THE EXERCISE: Give all of the lines again exactly as they read.
··· INFORMATION PROVIDED ···
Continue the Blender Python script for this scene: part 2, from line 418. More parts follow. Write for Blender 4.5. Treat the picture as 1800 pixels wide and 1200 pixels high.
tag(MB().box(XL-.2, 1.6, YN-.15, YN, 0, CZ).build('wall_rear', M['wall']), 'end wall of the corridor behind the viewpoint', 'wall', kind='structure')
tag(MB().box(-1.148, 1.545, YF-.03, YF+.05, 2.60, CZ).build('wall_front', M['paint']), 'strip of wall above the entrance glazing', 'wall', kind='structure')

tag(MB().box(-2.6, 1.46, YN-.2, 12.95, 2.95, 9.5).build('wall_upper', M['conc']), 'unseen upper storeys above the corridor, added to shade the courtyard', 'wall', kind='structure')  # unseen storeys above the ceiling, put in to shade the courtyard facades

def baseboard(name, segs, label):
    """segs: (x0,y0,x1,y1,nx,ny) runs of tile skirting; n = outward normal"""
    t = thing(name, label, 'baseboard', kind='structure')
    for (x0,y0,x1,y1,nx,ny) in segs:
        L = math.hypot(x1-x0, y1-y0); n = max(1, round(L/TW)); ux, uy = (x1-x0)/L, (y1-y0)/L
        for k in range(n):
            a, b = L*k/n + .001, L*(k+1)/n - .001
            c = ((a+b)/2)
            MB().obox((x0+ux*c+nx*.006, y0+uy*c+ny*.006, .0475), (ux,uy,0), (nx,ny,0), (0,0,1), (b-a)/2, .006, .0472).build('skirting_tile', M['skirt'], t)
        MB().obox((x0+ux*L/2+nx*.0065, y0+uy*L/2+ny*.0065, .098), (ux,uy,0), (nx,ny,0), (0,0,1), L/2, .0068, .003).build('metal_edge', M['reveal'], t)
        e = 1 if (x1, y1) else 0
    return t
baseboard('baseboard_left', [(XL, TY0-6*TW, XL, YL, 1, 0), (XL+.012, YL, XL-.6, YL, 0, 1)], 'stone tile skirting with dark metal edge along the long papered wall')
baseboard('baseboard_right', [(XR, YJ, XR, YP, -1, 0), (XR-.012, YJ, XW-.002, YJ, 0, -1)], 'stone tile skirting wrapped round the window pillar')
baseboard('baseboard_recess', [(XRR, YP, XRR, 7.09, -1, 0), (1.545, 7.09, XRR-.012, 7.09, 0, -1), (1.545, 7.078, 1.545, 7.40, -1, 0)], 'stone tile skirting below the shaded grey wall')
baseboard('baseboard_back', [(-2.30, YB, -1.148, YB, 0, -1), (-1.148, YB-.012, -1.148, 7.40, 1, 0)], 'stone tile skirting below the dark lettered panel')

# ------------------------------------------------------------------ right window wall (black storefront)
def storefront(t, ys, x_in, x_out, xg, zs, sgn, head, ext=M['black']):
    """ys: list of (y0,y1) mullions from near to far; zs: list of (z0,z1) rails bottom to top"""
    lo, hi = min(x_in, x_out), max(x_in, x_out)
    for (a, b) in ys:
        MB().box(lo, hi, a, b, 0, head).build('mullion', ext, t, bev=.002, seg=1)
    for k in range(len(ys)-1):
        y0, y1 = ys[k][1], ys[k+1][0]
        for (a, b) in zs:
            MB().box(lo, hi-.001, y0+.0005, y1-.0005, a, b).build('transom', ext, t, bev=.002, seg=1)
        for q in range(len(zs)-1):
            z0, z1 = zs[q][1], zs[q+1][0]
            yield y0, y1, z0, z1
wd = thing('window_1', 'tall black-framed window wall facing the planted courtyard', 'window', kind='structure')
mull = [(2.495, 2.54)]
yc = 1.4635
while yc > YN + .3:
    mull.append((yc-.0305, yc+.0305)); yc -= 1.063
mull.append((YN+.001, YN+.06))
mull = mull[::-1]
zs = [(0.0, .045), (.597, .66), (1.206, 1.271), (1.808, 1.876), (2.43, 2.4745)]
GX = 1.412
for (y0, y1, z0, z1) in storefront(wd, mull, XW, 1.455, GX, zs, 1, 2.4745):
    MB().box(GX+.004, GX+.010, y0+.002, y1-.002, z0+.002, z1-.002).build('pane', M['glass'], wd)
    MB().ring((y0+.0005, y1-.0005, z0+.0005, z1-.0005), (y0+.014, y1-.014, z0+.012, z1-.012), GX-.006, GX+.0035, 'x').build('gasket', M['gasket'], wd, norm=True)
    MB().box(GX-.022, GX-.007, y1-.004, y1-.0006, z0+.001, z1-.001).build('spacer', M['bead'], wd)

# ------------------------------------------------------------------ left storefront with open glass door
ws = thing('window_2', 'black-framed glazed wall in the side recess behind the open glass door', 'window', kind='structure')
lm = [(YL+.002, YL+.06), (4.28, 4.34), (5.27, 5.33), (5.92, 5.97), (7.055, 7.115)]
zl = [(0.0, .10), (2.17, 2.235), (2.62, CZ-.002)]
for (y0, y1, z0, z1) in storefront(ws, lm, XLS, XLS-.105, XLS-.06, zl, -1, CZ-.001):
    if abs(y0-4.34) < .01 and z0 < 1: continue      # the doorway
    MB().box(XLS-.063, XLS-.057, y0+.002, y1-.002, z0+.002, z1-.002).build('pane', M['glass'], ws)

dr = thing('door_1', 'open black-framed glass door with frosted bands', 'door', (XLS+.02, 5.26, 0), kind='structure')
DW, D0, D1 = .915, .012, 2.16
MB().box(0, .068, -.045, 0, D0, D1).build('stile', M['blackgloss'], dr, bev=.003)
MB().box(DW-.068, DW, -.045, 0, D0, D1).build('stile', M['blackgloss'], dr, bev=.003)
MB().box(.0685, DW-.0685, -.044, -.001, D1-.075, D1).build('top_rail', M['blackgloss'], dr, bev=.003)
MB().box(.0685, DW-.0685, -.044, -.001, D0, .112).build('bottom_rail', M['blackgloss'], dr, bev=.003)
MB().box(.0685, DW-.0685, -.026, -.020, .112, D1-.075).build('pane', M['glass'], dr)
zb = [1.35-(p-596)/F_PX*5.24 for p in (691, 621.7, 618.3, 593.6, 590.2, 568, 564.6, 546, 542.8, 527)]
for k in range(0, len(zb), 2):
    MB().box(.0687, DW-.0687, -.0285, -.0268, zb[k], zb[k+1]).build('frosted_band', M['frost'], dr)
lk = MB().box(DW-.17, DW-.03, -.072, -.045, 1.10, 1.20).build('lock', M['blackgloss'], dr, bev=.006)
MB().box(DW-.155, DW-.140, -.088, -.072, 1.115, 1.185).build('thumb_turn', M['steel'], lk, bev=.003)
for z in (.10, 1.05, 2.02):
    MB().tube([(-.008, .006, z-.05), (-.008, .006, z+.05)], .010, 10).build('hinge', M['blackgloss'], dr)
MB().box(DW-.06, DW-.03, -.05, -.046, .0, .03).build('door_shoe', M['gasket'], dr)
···
FINAL RESULT:
Continue the Blender Python script for this scene: part 2, from line 418. More parts follow. Write for Blender 4.5. Treat the picture as 1800 pixels wide and 1200 pixels high.
tag(MB().box(XL-.2, 1.6, YN-.15, YN, 0, CZ).build('wall_rear', M['wall']), 'end wall of the corridor behind the viewpoint', 'wall', kind='structure')
tag(MB().box(-1.148, 1.545, YF-.03, YF+.05, 2.60, CZ).build('wall_front', M['paint']), 'strip of wall above the entrance glazing', 'wall', kind='structure')

tag(MB().box(-2.6, 1.46, YN-.2, 12.95, 2.95, 9.5).build('wall_upper', M['conc']), 'unseen upper storeys above the corridor, added to shade the courtyard', 'wall', kind='structure')  # unseen storeys above the ceiling, put in to shade the courtyard facades

def baseboard(name, segs, label):
    """segs: (x0,y0,x1,y1,nx,ny) runs of tile skirting; n = outward normal"""
    t = thing(name, label, 'baseboard', kind='structure')
    for (x0,y0,x1,y1,nx,ny) in segs:
        L = math.hypot(x1-x0, y1-y0); n = max(1, round(L/TW)); ux, uy = (x1-x0)/L, (y1-y0)/L
        for k in range(n):
            a, b = L*k/n + .001, L*(k+1)/n - .001
            c = ((a+b)/2)
            MB().obox((x0+ux*c+nx*.006, y0+uy*c+ny*.006, .0475), (ux,uy,0), (nx,ny,0), (0,0,1), (b-a)/2, .006, .0472).build('skirting_tile', M['skirt'], t)
        MB().obox((x0+ux*L/2+nx*.0065, y0+uy*L/2+ny*.0065, .098), (ux,uy,0), (nx,ny,0), (0,0,1), L/2, .0068, .003).build('metal_edge', M['reveal'], t)
        e = 1 if (x1, y1) else 0
    return t
baseboard('baseboard_left', [(XL, TY0-6*TW, XL, YL, 1, 0), (XL+.012, YL, XL-.6, YL, 0, 1)], 'stone tile skirting with dark metal edge along the long papered wall')
baseboard('baseboard_right', [(XR, YJ, XR, YP, -1, 0), (XR-.012, YJ, XW-.002, YJ, 0, -1)], 'stone tile skirting wrapped round the window pillar')
baseboard('baseboard_recess', [(XRR, YP, XRR, 7.09, -1, 0), (1.545, 7.09, XRR-.012, 7.09, 0, -1), (1.545, 7.078, 1.545, 7.40, -1, 0)], 'stone tile skirting below the shaded grey wall')
baseboard('baseboard_back', [(-2.30, YB, -1.148, YB, 0, -1), (-1.148, YB-.012, -1.148, 7.40, 1, 0)], 'stone tile skirting below the dark lettered panel')

# ------------------------------------------------------------------ right window wall (black storefront)
def storefront(t, ys, x_in, x_out, xg, zs, sgn, head, ext=M['black']):
    """ys: list of (y0,y1) mullions from near to far; zs: list of (z0,z1) rails bottom to top"""
    lo, hi = min(x_in, x_out), max(x_in, x_out)
    for (a, b) in ys:
        MB().box(lo, hi, a, b, 0, head).build('mullion', ext, t, bev=.002, seg=1)
    for k in range(len(ys)-1):
        y0, y1 = ys[k][1], ys[k+1][0]
        for (a, b) in zs:
            MB().box(lo, hi-.001, y0+.0005, y1-.0005, a, b).build('transom', ext, t, bev=.002, seg=1)
        for q in range(len(zs)-1):
            z0, z1 = zs[q][1], zs[q+1][0]
            yield y0, y1, z0, z1
wd = thing('window_1', 'tall black-framed window wall facing the planted courtyard', 'window', kind='structure')
mull = [(2.495, 2.54)]
yc = 1.4635
while yc > YN + .3:
    mull.append((yc-.0305, yc+.0305)); yc -= 1.063
mull.append((YN+.001, YN+.06))
mull = mull[::-1]
zs = [(0.0, .045), (.597, .66), (1.206, 1.271), (1.808, 1.876), (2.43, 2.4745)]
GX = 1.412
for (y0, y1, z0, z1) in storefront(wd, mull, XW, 1.455, GX, zs, 1, 2.4745):
    MB().box(GX+.004, GX+.010, y0+.002, y1-.002, z0+.002, z1-.002).build('pane', M['glass'], wd)
    MB().ring((y0+.0005, y1-.0005, z0+.0005, z1-.0005), (y0+.014, y1-.014, z0+.012, z1-.012), GX-.006, GX+.0035, 'x').build('gasket', M['gasket'], wd, norm=True)
    MB().box(GX-.022, GX-.007, y1-.004, y1-.0006, z0+.001, z1-.001).build('spacer', M['bead'], wd)

# ------------------------------------------------------------------ left storefront with open glass door
ws = thing('window_2', 'black-framed glazed wall in the side recess behind the open glass door', 'window', kind='structure')
lm = [(YL+.002, YL+.06), (4.28, 4.34), (5.27, 5.33), (5.92, 5.97), (7.055, 7.115)]
zl = [(0.0, .10), (2.17, 2.235), (2.62, CZ-.002)]
for (y0, y1, z0, z1) in storefront(ws, lm, XLS, XLS-.105, XLS-.06, zl, -1, CZ-.001):
    if abs(y0-4.34) < .01 and z0 < 1: continue      # the doorway
    MB().box(XLS-.063, XLS-.057, y0+.002, y1-.002, z0+.002, z1-.002).build('pane', M['glass'], ws)

dr = thing('door_1', 'open black-framed glass door with frosted bands', 'door', (XLS+.02, 5.26, 0), kind='structure')
DW, D0, D1 = .915, .012, 2.16
MB().box(0, .068, -.045, 0, D0, D1).build('stile', M['blackgloss'], dr, bev=.003)
MB().box(DW-.068, DW, -.045, 0, D0, D1).build('stile', M['blackgloss'], dr, bev=.003)
MB().box(.0685, DW-.0685, -.044, -.001, D1-.075, D1).build('top_rail', M['blackgloss'], dr, bev=.003)
MB().box(.0685, DW-.0685, -.044, -.001, D0, .112).build('bottom_rail', M['blackgloss'], dr, bev=.003)
MB().box(.0685, DW-.0685, -.026, -.020, .112, D1-.075).build('pane', M['glass'], dr)
zb = [1.35-(p-596)/F_PX*5.24 for p in (691, 621.7, 618.3, 593.6, 590.2, 568, 564.6, 546, 542.8, 527)]
for k in range(0, len(zb), 2):
    MB().box(.0687, DW-.0687, -.0285, -.0268, zb[k], zb[k+1]).build('frosted_band', M['frost'], dr)
lk = MB().box(DW-.17, DW-.03, -.072, -.045, 1.10, 1.20).build('lock', M['blackgloss'], dr, bev=.006)
MB().box(DW-.155, DW-.140, -.088, -.072, 1.115, 1.185).build('thumb_turn', M['steel'], lk, bev=.003)
for z in (.10, 1.05, 2.02):
    MB().tube([(-.008, .006, z-.05), (-.008, .006, z+.05)], .010, 10).build('hinge', M['blackgloss'], dr)
MB().box(DW-.06, DW-.03, -.05, -.046, .0, .03).build('door_shoe', M['gasket'], dr)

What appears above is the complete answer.